Zoals in hoofdstuk twee al is gebleken kan florerend ondernemerschap zorgen voor een beter leefklimaat in een wijk. Zo kan het stimuleren van ondernemerschap nieuwe arbeidsplaatsen genereren. Ondernemerschap betekent immers niet alleen winkeliers. Arie Vijfvinkel (interview data, 29 augustus, 2007) benadrukt eveneens dat het zelfstandig ondernemerschap een oplossing kan zijn voor werkloosheid in de wijk. De zelfstandigen zonder personeel die er op dit moment aanwezig zijn in de wijk zijn voornamelijk autochtonen. De allochtonen zouden best meer gestimuleerd kunnen worden om voor het zelfstandig ondernemerschap te kiezen. Dit kan bijvoorbeeld door mensen ruimte te bieden om te starten. Wat afzetmarkt betreft lijkt er nog genoeg ruimte voor nieuwe ondernemingen aanwezig te zijn. Ondernemingen concurreren elkaar nog lange niet weg en het winkelaanbod is behoorlijk gemêleerd. Wat dat betreft zijn er kansen genoeg.

Ook kan het ondernemerschap helpen bij het doorbreken van de negatieve spiraal betreffende het imago van Kanaleneiland. Winkelcentrum Rijnbaan draagt hier zijn steentje aan bij door de grote opknapbeurt die het winkelpand ondergaat. Zij willen graag een meer open en veilig winkelcentrum creëren waar mensen graag hun boodschappen doen. Een fijne omgeving komt het imago van een wijk natuurlijk zeer ten goede. Hetzelfde effect kan ook worden gerealiseerd door evenementen waar ondernemers bij worden betrokken. Een voorbeeld hiervan is Utrecht aan de Nijl. Het is alleen wel het geval dat zulke evenementen slechts tijdelijk voor een betere sfeer in de wijk zorgen. Evenementen zijn immers van korte duur. Blijvende veranderingen in de wijk zijn van groter belang voor het wijkimago. Wel kan een evenement positieve media- aandacht genereren en dat kan een aandachtswijk als Kanaleneiland zeker gebruiken. De bedoeling is echter om mensen van buiten blijvend naar Kanaleneiland te trekken. Na een evenement gaat namelijk iedereen weer naar huis. Een oplossing hiervoor zou bijvoorbeeld een bazaar kunnen zijn waar starters een goede kans krijgen om zich op de markt te vestigen (E. Tizra, interview data, 4 september, 2007).

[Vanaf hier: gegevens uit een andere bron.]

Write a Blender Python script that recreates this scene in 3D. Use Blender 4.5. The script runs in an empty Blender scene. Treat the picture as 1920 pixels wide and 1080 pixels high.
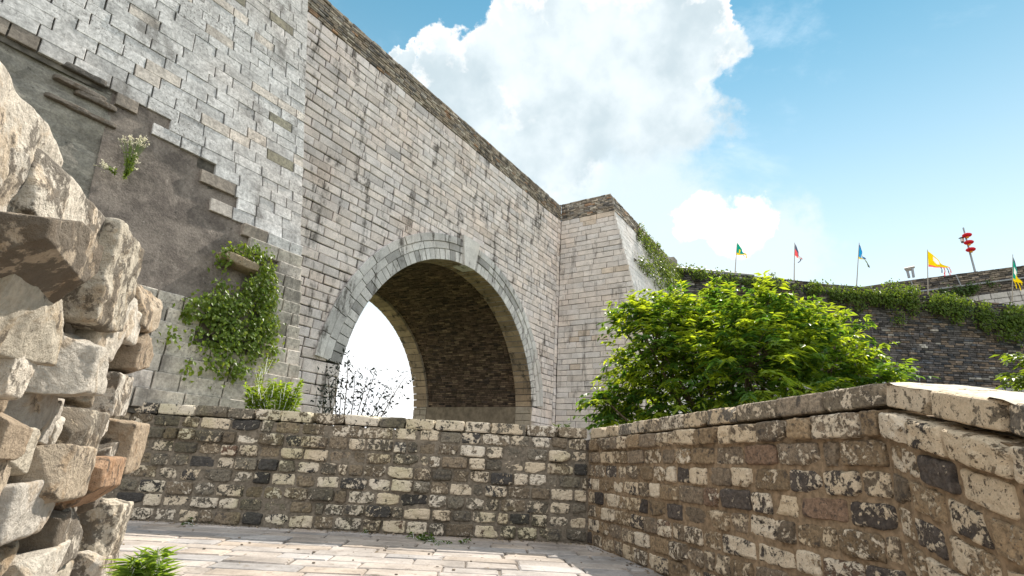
import bpy, math, random
import numpy as np
from mathutils import Matrix, Vector
R = math.radians
random.seed(7); RNG = np.random.default_rng(7)
SC = bpy.context.scene
COL = SC.collection

# ------------------------------------------------------------------ camera
EYE = np.array([0, 0, .9]); FPX = 1002.
TILT = R(17.85); ROLL = math.atan(.058)
_r0 = np.array([1, 0, 0.]); _u0 = np.array([0, -math.sin(TILT), math.cos(TILT)])
FWD = np.array([0, math.cos(TILT), math.sin(TILT)])
RT = math.cos(ROLL)*_r0 + math.sin(ROLL)*_u0
UP = math.cos(ROLL)*_u0 - math.sin(ROLL)*_r0
cam = bpy.data.cameras.new('camera'); camo = bpy.data.objects.new('camera', cam); COL.objects.link(camo)
cam.sensor_width = 36; cam.lens = FPX/1920*36; cam.clip_start = .05; cam.clip_end = 3000
m = Matrix.Identity(4)
for i in range(3):
    m[i][0] = RT[i]; m[i][1] = UP[i]; m[i][2] = -FWD[i]; m[i][3] = EYE[i]
camo.matrix_world = m
SC.camera = camo

# ------------------------------------------------------------------ light
SUN_AZ, SUN_EL = R(26), R(49.5)
SC.view_settings.view_transform = 'Standard'; SC.view_settings.look = 'None'
SC.view_settings.gamma = 1; SC.view_settings.exposure = .87
SC.cycles.max_bounces = 8; SC.cycles.diffuse_bounces = 5; SC.cycles.transparent_max_bounces = 12
sd = np.array([math.sin(SUN_AZ)*math.cos(SUN_EL), math.cos(SUN_AZ)*math.cos(SUN_EL), math.sin(SUN_EL)])
sl = bpy.data.lights.new('sun', 'SUN'); sl.energy = 4.6; sl.angle = R(.6); sl.color = (1, .93, .82)
so = bpy.data.objects.new('sun', sl); COL.objects.link(so)
so.rotation_euler = Vector(sd).to_track_quat('Z', 'Y').to_euler()

def pdir(x, y):
    d = FWD*FPX + RT*(x-960) + UP*(540-y)
    return d/np.linalg.norm(d)

def N(nt, t, **kw):
    n = nt.nodes.new(t)
    for k, v in kw.items():
        if k.startswith('i_'):
            n.inputs[int(k[2:])].default_value = v
        else: setattr(n, k, v)
    return n
def math_(nt, op, a, b=None, clamp=False, c=None):
    n = nt.nodes.new('ShaderNodeMath'); n.operation = op; n.use_clamp = clamp
    for i, v in enumerate((a, b, c)):
        if v is None: continue
        if isinstance(v, (int, float)): n.inputs[i].default_value = v
        else: nt.links.new(v, n.inputs[i])
    return n.outputs[0]
def vmath(nt, op, a, b=None, scale=None):
    n = nt.nodes.new('ShaderNodeVectorMath'); n.operation = op
    for i, v in enumerate((a, b)):
        if v is None: continue
        if isinstance(v, (tuple, list, np.ndarray)): n.inputs[i].default_value = tuple(v)
        else: nt.links.new(v, n.inputs[i])
    if scale is not None:
        if isinstance(scale, (int, float)): n.inputs['Scale'].default_value = scale
        else: nt.links.new(scale, n.inputs['Scale'])
    return n.outputs[1] if op in ('DISTANCE', 'DOT_PRODUCT', 'LENGTH') else n.outputs[0]
def mix(nt, fac, a, b, mode='MIX'):
    n = nt.nodes.new('ShaderNodeMix'); n.data_type = 'RGBA'; n.blend_type = mode
    for i, v in ((0, fac), (6, a), (7, b)):
        if isinstance(v, (int, float)): n.inputs[i].default_value = v
        elif isinstance(v, (tuple, list)): n.inputs[i].default_value = (*v[:3], 1)
        else: nt.links.new(v, n.inputs[i])
    return n.outputs[2]
def ss(nt, v, a, b, lo=0., hi=1.):
    n = nt.nodes.new('ShaderNodeMapRange'); n.interpolation_type = 'SMOOTHSTEP'
    nt.links.new(v, n.inputs[0]); n.inputs[1].default_value = a; n.inputs[2].default_value = b
    n.inputs[3].default_value = lo; n.inputs[4].default_value = hi
    return n.outputs[0]
def noise(nt, vec, scale, detail=4, rough=.55, dist=0., typ=None):
    n = nt.nodes.new('ShaderNodeTexNoise'); n.inputs['Scale'].default_value = scale
    n.inputs['Detail'].default_value = detail; n.inputs['Roughness'].default_value = rough
    n.inputs['Distortion'].default_value = dist
    if vec is not None: nt.links.new(vec, n.inputs['Vector'])
    return n.outputs[0], n.outputs[1]

def build_world():
    w = bpy.data.worlds.new("World"); SC.world = w; w.use_nodes = True
    nt = w.node_tree; nt.nodes.clear()
    out = N(nt, 'ShaderNodeOutputWorld'); bg = N(nt, 'ShaderNodeBackground')
    nt.links.new(bg.outputs[0], out.inputs[0])
    sky = N(nt, 'ShaderNodeTexSky'); sky.sky_type = 'NISHITA'; sky.sun_disc = False
    sky.sun_elevation = SUN_EL; sky.sun_rotation = SUN_AZ; sky.air_density = 1.0; sky.dust_density = 0.; sky.ozone_density = 2.2
    tc = N(nt, 'ShaderNodeTexCoord'); D = tc.outputs['Generated']
    base = mix(nt, 1., sky.outputs[0], (.72, 1.24, 1.0), 'MULTIPLY')
    # pale air low over the horizon
    sx = N(nt, 'ShaderNodeSeparateXYZ'); nt.links.new(D, sx.inputs[0])
    low = ss(nt, sx.outputs[2], .10, .86, 1., 0.)
    low = math_(nt, 'POWER', low, 1.5)
    base = mix(nt, low, base, (6.7, 7.35, 7.65))
    base = mix(nt, ss(nt, sx.outputs[2], .05, .30, 1., 0.), base, (9.4, 9.3, 9.2))
    # cumulus: soft balls of direction, edges broken by fractal noise
    n1 = noise(nt, D, 7., 9, .60)[1]
    off = vmath(nt, 'SCALE', vmath(nt, 'SUBTRACT', n1, (.5, .5, .5)), None, .20)
    n2 = noise(nt, D, 26., 7, .62)[1]
    off2 = vmath(nt, 'SCALE', vmath(nt, 'SUBTRACT', n2, (.5, .5, .5)), None, .06)
    W = vmath(nt, 'ADD', D, vmath(nt, 'ADD', off, off2))
    blobs = [(1200, 110, 60), (1110, 90, 110), (768, 112, 34), (835, 160, 80), (930, 120, 95), (985, 50, 90), (1040, 150, 150), (1075, 10, 62), (1235, 60, 95),
             (1295, 90, 92), (1320, 20, 60), (1180, 180, 170), (1275, 190, 100), (1040, 270, 150), (880, 230, 90)]
    small = [(1318, 412, 50), (1400, 416, 56), (1355, 432, 52), (1282, 432, 34), (1435, 420, 30)]
    smooth = [(1180, 340, 150), (1000, 330, 140), (1080, 400, 160), (1260, 500, 130), (1380, 480, 130), (1240, 400, 120), (1480, 480, 90)]
    acc = None; W0 = vmath(nt, 'ADD', D, vmath(nt, 'ADD', vmath(nt, 'SCALE', off, None, .45), off2))
    def field(lst, WW, sm):
        acc = None
        for x, y, r in lst:
            c = pdir(x, y); rr = r/FPX*float(c @ FWD); dd = vmath(nt, 'DISTANCE', WW, tuple(c))
            v = math_(nt, 'MULTIPLY_ADD', dd, -1./rr, c=1.)
            acc = v if acc is None else math_(nt, 'SMOOTH_MAX', acc, v, c=sm)
        return acc
    fs_ = field(small, W0, .1); fm_ = field(smooth, W, .3)
    for x, y, r in blobs:
        c = pdir(x, y); cos = float(c @ FWD)
        rr = r/FPX*cos*1.0
        dd = vmath(nt, 'DISTANCE', W, tuple(c))
        v = math_(nt, 'MULTIPLY_ADD', dd, -1./rr, c=1.)
        acc = v if acc is None else math_(nt, 'SMOOTH_MAX', acc, v, c=.12)
    # clouds added out of view, beside and behind the viewer, to fill the shade
    for az, el, r in ((120, 35, .3), (150, 50, .45), (185, 30, .5), (215, 55, .45), (250, 30, .4), (285, 45, .35), (200, 80, .3), (160, 15, .35), (95, 60, .25)):
        a, e = R(az), R(el); c = (math.sin(a)*math.cos(e), math.cos(a)*math.cos(e), math.sin(e))
        dd = vmath(nt, 'DISTANCE', W, c)
        acc = math_(nt, 'SMOOTH_MAX', acc, math_(nt, 'MULTIPLY_ADD', dd, -1./r, c=1.), c=.15)
    wdt = ss(nt, sx.outputs[2], .42, .72, .75, .13)
    alpha = ss(nt, math_(nt, 'DIVIDE', acc, wdt), .0, 1.)
    n3 = noise(nt, D, 9., 8, .6)[0]
    core = ss(nt, math_(nt, 'ADD', acc, math_(nt, 'MULTIPLY', math_(nt, 'SUBTRACT', n3, .5), 1.5)),   -.02, .42)
    rear_fill = ss(nt, sx.outputs[1], -.35, .1, 2.3, 1.)  # unseen clouds behind the viewer boosted to lift the shaded walls
    n5 = noise(nt, D, 11., 8, .52)[0]
    ccol = mix(nt, core, (8.0, 7.9, 7.8), mix(nt, ss(nt, n5, .3, .7), (4.3, 5.1, 5.5), (6.2, 6.8, 7.05)))
    ccol = mix(nt, 1., vmath(nt, 'SCALE', ccol, None, rear_fill), mix(nt, ss(nt, sx.outputs[1], -.3, .0), (1.07, .975, .945), (1., 1., 1.)), 'MULTIPLY')  # added rear clouds tinted warm to warm the shade
    # torn veils
    n4 = noise(nt, vmath(nt, 'MULTIPLY', D, (1., 1., 2.2)), 2.6, 8, .62, .6)[0]
    veil = math_(nt, 'MULTIPLY', ss(nt, n4, .50, .78), .55)
    base = mix(nt, veil, base, (6.6, 7.6, 8.4))
    
    base = mix(nt, math_(nt, 'MULTIPLY', ss(nt, fm_, -.1, .5), .8), base, (5.9, 6.65, 7.0))
    base = mix(nt, ss(nt, fs_, -.02, .26), base, (8.6, 8.45, 8.3))
    nt.links.new(mix(nt, alpha, base, ccol), bg.inputs[0])
    bg.inputs[1].default_value = .085
build_world()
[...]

Ondernemerschap in de wijk kan eveneens voor een beter veiligheidsgevoel zorgen. Op dit moment zijn de winkelcentra in Kanaleneiland druk bezig om het behaalde Keurmerk Veilig Ondernemen te behouden. De winkelcentra hebben vooral veel last van hangjongeren. Zo heeft Vasco da Gama een belhuis waar ook een internetcafé gehuisvest zat. Dit pand sloot zijn deuren om vijf uur. De buurt drong aan om het pand langer open te houden tot een uur of negen. Op deze manier zouden ook de werkende bewoners de mogelijkheid krijgen om van de voorzieningen gebruik te maken. Dit was echter niet mogelijk, omdat je dan problemen met de hangjeugd in de hand werkt (Vijfvinkel, interview data, 29 augustus, 2007).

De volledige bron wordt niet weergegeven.